Farm Workers through A Scanner Darkly (1977/2006)
Philip K. Dick’s novel A Scanner Darkly was written in the mid-1970s, at the height of the UFW’s highly visible marches and boycotts, while the author was living in a condo in Fullerton, California. There he was surrounded by Chicano neighbors, many of whom no doubt worked in the nearby agricultural fields. The migrant labor context of its origins are well represented by the cover art for the novel's first edition, which resembles a border checkpoint, complete with surveillance cameras.
Set in the “future” year 1994, the novel focuses on “Bob Arctor,” the undercover persona of a drug enforcement agent in Orange County, living with a group of other poor white men who are addicted to the mysterious “substance D” (also called “slow death” or simply “death.”) The character is increasingly split between his identities as policeman and drug addict until substance D wins out. With diminished mental capabilities and much of his memory erased by the drug, Arctor becomes a pawn in a government plot to infiltrate the massive hidden plantation where the drug is grown.
The film A Scanner Darkly (2006) was animated or “rotoscopped” on the basis of live-action footage, much of it shot in and around the agricultural fields of Orange County. Like the novel, it is framed in ways that indirectly reference agribusiness and the farm worker struggle. It begins with scenes of Arctor’s friend Charles Frick, in mid-substance-D hallucination, discovering that he is crawling in aphids, a common agricultural pest, and spaying himself with pesticides. A Scanner Darkly ends with Arctor, transformed into a sort of indentured farm worker, like a bracero, spraying pesticides on a field of substance D.
A Scanner Darkly recalls Robert Heinlein’s Farmer in the Sky in that both novels focus on white men who are reduced to the level of racialized farm workers. Arctor's new status as a farm worker is visually emphasized in the animated film version of A Scanner Darkly, which was partly filmed in the agricultural fields near Dick’s Orange County condo. It concludes with scenes of Arctor, played by mixed—race actor Keanu Reeves, wearing a pesticide spray pack and walking through a cornfield when he sees a carpet of blue flowers amid the rows of green. He stoops to examine them when he is interrupted by the farm director. In contexts where life chances are unequally distributed, and, in particular, where farm workers are disproportionately vulnerable to premature death, Heinlein and Dick both zero in on the prospect of white masculinity brought low.

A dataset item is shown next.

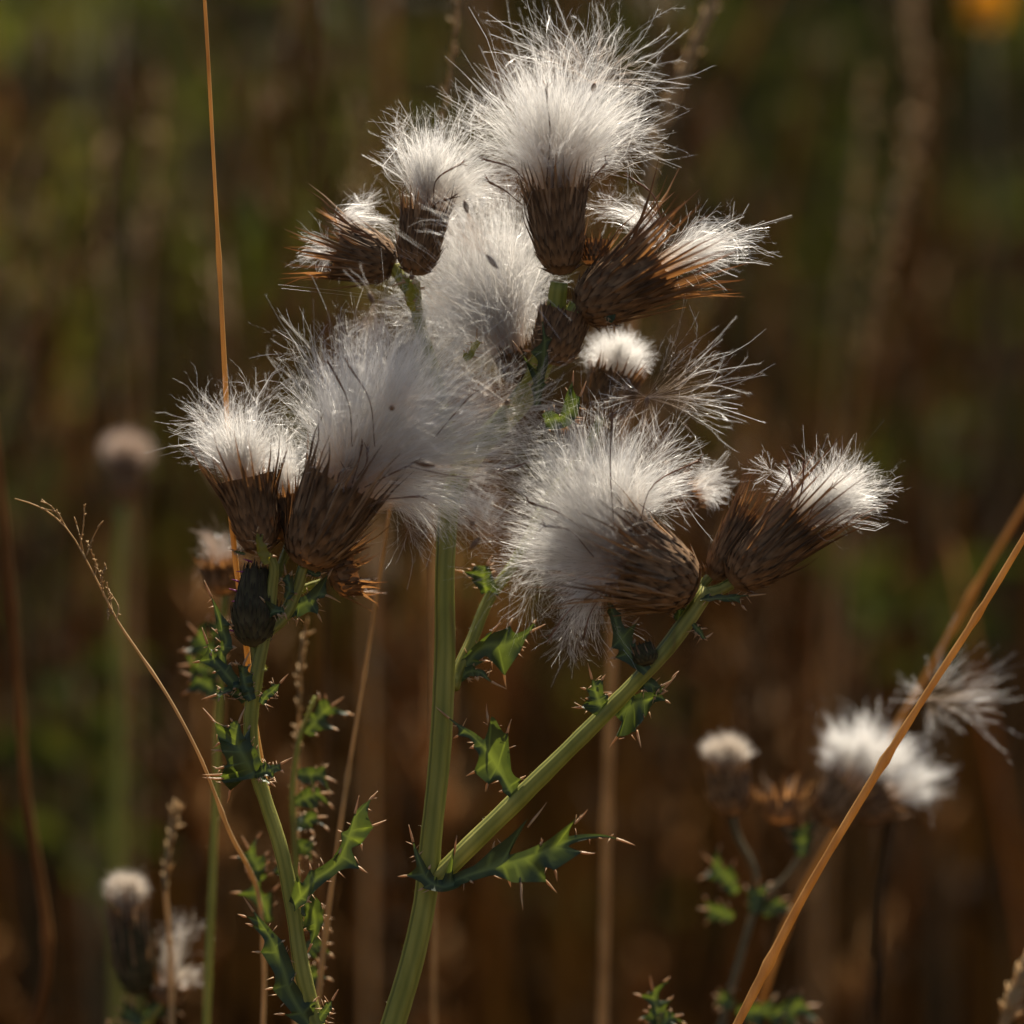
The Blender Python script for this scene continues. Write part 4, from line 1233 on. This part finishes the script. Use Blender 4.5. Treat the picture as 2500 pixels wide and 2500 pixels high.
seed((1142, 520, -150), (1133, 488, -150), [(-75, 22, 230, 60)], 'seed hanging upside down from its brown achene, just right of the upper left head')
seed((1187, 622, -150), (1216, 656, -150), [(125, 25, 190, 40)], 'slender seed below the upside down one, its achene pointing down to the right')
seed((912, 742, -160), (900, 712, -160), [(-90, 38, 130, 70), (128, 2, 130, 1), (106, 2, 100, 2), (48, 3, 105, 2), (10, 20, 70, 14)], 'seed with three white plumes raised like antennae, below the left pointing head')
seed((1452, 203, -60), (1447, 225, -40), [(55, 8, 230, 8), (22, 12, 230, 10), (95, 25, 230, 12), (145, 20, 280, 16), (-5, 12, 220, 6), (75, 8, 200, 6)], 'feathery star shaped seed on top of the topmost tuft', barb=40, blen=20)
seed((1582, 970, -60), (1578, 990, -50), [(12, 16, 270, 26), (45, 18, 250, 12), (-12, 14, 240, 16), (170, 35, 130, 14), (-100, 40, 130, 16), (70, 14, 220, 6)], 'spidery loose seed whose long plumes stream to the right under the sunlit orange head', barb=26)
seed((1062, 1137, -200), (1012, 1130, -200), [(-8, 18, 260, 46), (-35, 20, 180, 24)], 'seed lying flat with its plumes streaming right, in front of the big silky tuft')
seed((1172, 1312, -150), (1146, 1342, -150), [(60, 45, 110, 50)], 'short seed with a dark achene hanging by the top of the thick stem')
seed((1232, 988, -120), (1245, 975, -110), [(165, 40, 170, 46), (15, 30, 150, 26), (-40, 40, 110, 20), (80, 40, 120, 16)], 'tangled tan seed caught on the green stem in the middle of the plant', bend=.25)
seed((1008, 682, -90), (1003, 672, -85), [(-45, 30, 200, 50), (-10, 20, 120, 14)], 'seed whose plumes fan down beside the green leaf under the upper left head')
seed((955, 992, -190), (958, 1000, -170), [(70, 50, 170, 70), (10, 60, 150, 60), (170, 40, 120, 30)], 'seed seen end on as a bright star inside the big silky tuft')
seed((1155, 1272, -150), (1150, 1285, -150), [(70, 30, 90, 30)], 'tiny tan seed above the hanging dark achene')
seed((2265, 1705, 500), (2255, 1720, 500), [(12, 10, 230, 22), (-12, 12, 220, 22), (50, 20, 150, 26), (-60, 50, 110, 20), (160, 40, 90, 16)], 'blurred loose seed behind the orange stalk with plumes pointing right', wid=1.1, barb=20)

# ================================================================ grass stalks one can tell apart
def grass(name, pts, w, mat, label, root=None, sides=9, n=46, cat='grass stalk', group='single dry grass stalks'):
    root = root if root is not None else to_ground(*pts[0])
    e = empty(name, root, label, cat, group)
    q = spline(PP(pts), n)
    f = np.linspace(0, 1, 7)[:-1, None]
    d = unit(q[0] - q[1])
    drop = np.linalg.norm(root - q[0])
    low = (1 - f) ** 2 * root + 2 * f * (1 - f) * (q[0] + d * drop * .4) + f ** 2 * q[0]
    p = np.vstack([low, q])
    w = np.concatenate([np.full(6, w[0]), np.interp(np.linspace(0, 1, n), np.linspace(0, 1, len(w)), w)])
    w = w * knobs(len(w), .10)
    for q in range(3):
        k = int(len(w) * (.25 + .22 * q + .1 * random.random()))
        w[k] *= 1.35
        w[k + 1:] *= .95
    part('stalk', tube(p, w * S, sides, .05, 3), mat, e, origin=p[0])
    return e, p


grass('grass_stalk', [(785, 2560, 70), (742, 2360, 70), (700, 2150, 70), (655, 1950, 65), (622, 1770, 60), (600, 1560, 50), (572, 1340, 40), (556, 1050, 30), (541, 750, 20), (522, 400, 10), (497, -40, 0), (480, -260, 0)], [8, 8, 8, 7.5, 7, 6.5, 5.5, 5, 4.5],
      M_STRAW, 'slender upright orange grass stalk rising behind the left seed head to the top edge')
e, p = grass('branched_grass', [(640, 2560, 300), (645, 2360, 300), (630, 2180, 260), (560, 2030, 120), (480, 1830, 20), (410, 1700, 0), (337, 1590, 0), (286, 1514, 0), (246, 1435, 0), (210, 1366, 0), (163, 1290, 0), (101, 1239, 0), (36, 1217, 0)],
             [6, 6, 6, 5, 4.5, 4, 3, 2.2, 1.6], M_TAN, 'thin dry branched grass head leaning left, at the left edge in focus')
br = []
zz = (0, 1000, .36232)
for bp in ([(580, 1010), (545, 920), (560, 800), (570, 655)], [(560, 960), (540, 860), (510, 755)], [(585, 980), (620, 880), (670, 780)], [(640, 1120), (650, 1050), (620, 970), (590, 900)], [(690, 1200), (690, 1120), (712, 1060)],
           [(700, 1260), (680, 1140), (635, 1010)], [(760, 1380), (745, 1290), (720, 1170)], [(780, 1420), (800, 1350), (735, 1220)], [(450, 800), (400, 720), (330, 640), (280, 618)], [(760, 1380), (735, 1340), (728, 1400)], [(440, 790), (380, 690), (300, 670)]):
    q = spline(PP([(x, y, random.uniform(-15, 15)) for x, y in zl(*zz, bp)]), 12)
    g = [tube(q, [2.2 * S, 1.5 * S, 1.2 * S], 5)]
    for c in range(12):
        i = random.randrange(2, 12)
        g.append(cone(q[i], q[i] + (unit(q[i] - q[i - 1]) + .7 * rng.normal(size=3)) * 5 * S, 2.4 * S, .8 * S, 4))
    br.append(merge(g))
for g in br:
    part('branchlet', g, M_TAN, e, origin=g['V'][0])
grass('grass_stalk', [(1755, 2590, -40), (1798, 2505, -40), (1861, 2383, -40), (1945, 2220, -40), (2112, 1935, -40), (2259, 1699, -40), (2383, 1508, -40), (2500, 1314, -40), (2620, 1110, -40)],
      [11, 11, 10.5, 10, 9, 8], M_STRAW, 'long orange grass stalk slanting across the lower right corner, in focus', root=A([-.0 + P(1700, 2590, -40)[0], P(1700, 2590, -40)[1], 0.]))
grass('grass_stalk', [(1825, 2560, 850), (1930, 2240, 850), (2080, 1965, 850), (2180, 1790, 850), (2290, 1600, 850), (2395, 1410, 850), (2500, 1235, 850), (2600, 1060, 850)], [9, 9, 9, 8], M_STRAW, 'blurred orange grass stalk running just behind the sharp slanting one at right')
grass('grass_stalk', [(765, 2580, 260), (775, 2460, 260), (850, 1890, 260), (905, 1550, 260), (942, 1310, 260), (960, 1180, 260)], [7, 7, 6, 5], M_TAN, 'pinkish brown thin stalk leaning right between the two thistle stems')
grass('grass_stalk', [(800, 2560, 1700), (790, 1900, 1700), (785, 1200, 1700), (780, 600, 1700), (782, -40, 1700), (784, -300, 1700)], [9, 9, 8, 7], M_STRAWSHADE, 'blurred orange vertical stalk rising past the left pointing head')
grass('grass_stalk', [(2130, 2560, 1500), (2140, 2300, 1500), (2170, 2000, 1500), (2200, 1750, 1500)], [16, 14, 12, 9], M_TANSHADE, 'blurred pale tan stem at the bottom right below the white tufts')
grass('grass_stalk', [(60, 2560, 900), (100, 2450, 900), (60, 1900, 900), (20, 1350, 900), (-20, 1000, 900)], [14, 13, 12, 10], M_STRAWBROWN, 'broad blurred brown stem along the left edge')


def spike(pts, w, mat, label, n=60, L=30, spread=.4, t0=.5, name='grass_spike'):
    e, p = grass(name, pts, w, mat, label)
    p = p[6:]
    g = []
    k = len(p)
    for q in range(n):
        f = (t0 + (1 - t0) * random.random()) * (k - 1)
        i = min(int(f), k - 2)
        c = p[i] + (p[i + 1] - p[i]) * (f - i)
        t = unit(p[i + 1] - p[i])
        d = unit(t + spread * rng.normal(size=3))
        g.append(cone(c, c + d * S * L * random.uniform(.5, 1.2), 5 * S * L / 30, 1 * S, 4))
    part('seed_spike', merge(g), mat, e, origin=p[-1], kind='stuff')
    return e


spike([(1060, 2560, 700), (1055, 1400, 700), (1065, 500, 700), (1080, 300, 700), (1100, 150, 700), (1118, -30, 700), (1125, -120, 700)], [7, 7, 6, 4], M_TAN, 'blurred grass spike rising left of the topmost tuft', n=80, L=30, t0=.78)
spike([(1470, 2560, 950), (1500, 1500, 950), (1575, 520, 950), (1600, 350, 950), (1660, 200, 950), (1745, 0, 950), (1790, -110, 950)], [15, 15, 17, 15], M_TAN, 'thick blurred tan grass head bending right of the topmost tuft', n=260, L=46, t0=.72, spread=.25)
spike([(2000, 2560, 3600), (2050, 1500, 3600), (2120, 800, 3600), (2180, 560, 3600), (2240, 300, 3600), (2220, 0, 3600), (2200, -150, 3600)], [15, 14, 13, 10], M_TAN, 'tall blurred tan grass head swaying in the upper right', n=220, L=62, t0=.6, spread=.3)
spike([(1980, 2560, 3900), (2010, 1500, 3900), (2060, 700, 3900), (2100, 400, 3900), (2115, 200, 3900)], [14, 13, 12, 9], M_TAN, 'blurred pinkish grass spike left of the tall swaying one', n=240, L=70, t0=.74, spread=.2)
spike([(420, 2580, 560), (415, 2300, 560), (405, 2150, 560), (415, 2060, 560), (430, 1985, 560)], [8, 7, 6, 5], M_TAN, 'blurred crooked dry spike above the lower left white tuft', n=70, L=40, t0=.68, spread=.35)
spike([(720, 2580, 420), (725, 2100, 420), (732, 1700, 420), (738, 1580, 420), (748, 1530, 420)], [6, 6, 5, 4], M_TAN, 'blurred small dry spike between the left thistle and the pinkish stalk', n=70, L=28, t0=.7, spread=.35)
spike([(300, 2560, 3400), (290, 1800, 3400), (330, 1300, 3400), (350, 700, 3400), (375, 350, 3400), (390, 200, 3400)], [12, 11, 10, 8], M_TAN, 'blurred brown stem with pale top, upper left behind the orange stalk', n=120, L=60, t0=.82, spread=.3)
spike([(330, 2560, 3200), (320, 1400, 3200), (270, 800, 3200), (245, 560, 3200), (260, 350, 3200)], [12, 11, 10, 8], M_TAN, 'blurred curved tan stem bowing left in the upper left', n=60, L=50, t0=.7, spread=.3)
spike([(900, 2560, 3000), (900, 1400, 3000), (880, 600, 3000), (870, 350, 3000), (865, 250, 3000)], [12, 11, 10, 8], M_TAN, 'blurred tan spike just left of the upper left head', n=100, L=55, t0=.8, spread=.3)
spike([(2435, 2600, 520), (2450, 2510, 520), (2475, 2430, 520), (2510, 2350, 520), (2550, 2280, 520)], [14, 15, 15, 12], M_TAN, 'pale blurred grass head cut off by the bottom right corner', n=220, L=62, t0=.3, spread=.25)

But whereas Heinlein narrates his hero’s downward arc only to stage white transcendence in ways that denigrate actually existing, nonwhite farm workers who do not similarly rise, the future represented in A Scanner Darkly leaves no room for fantasies of white progress. The manager and director look at each other and then “down at the kneeling figure, the kneeling man and the Mors ontologica planted everywhere,” as if their mutual recognition of each other required looking down on the farm worker amid the visual field of death. These hierarchical relations of looking are well represented in the film version, where the image of Bob kneeling is presented in a high angle shot, as if from the standing perspective of the condescending farm director. A Scanner Darkly thus presents a devastatingly lucid representation of processes of abjection in which farm workers freeze into the “living dead” under an agribusiness gaze. In response, farm-worker activists and artists have cultivated a dereifying gaze in order to combat the deathly looking relations of agribusiness.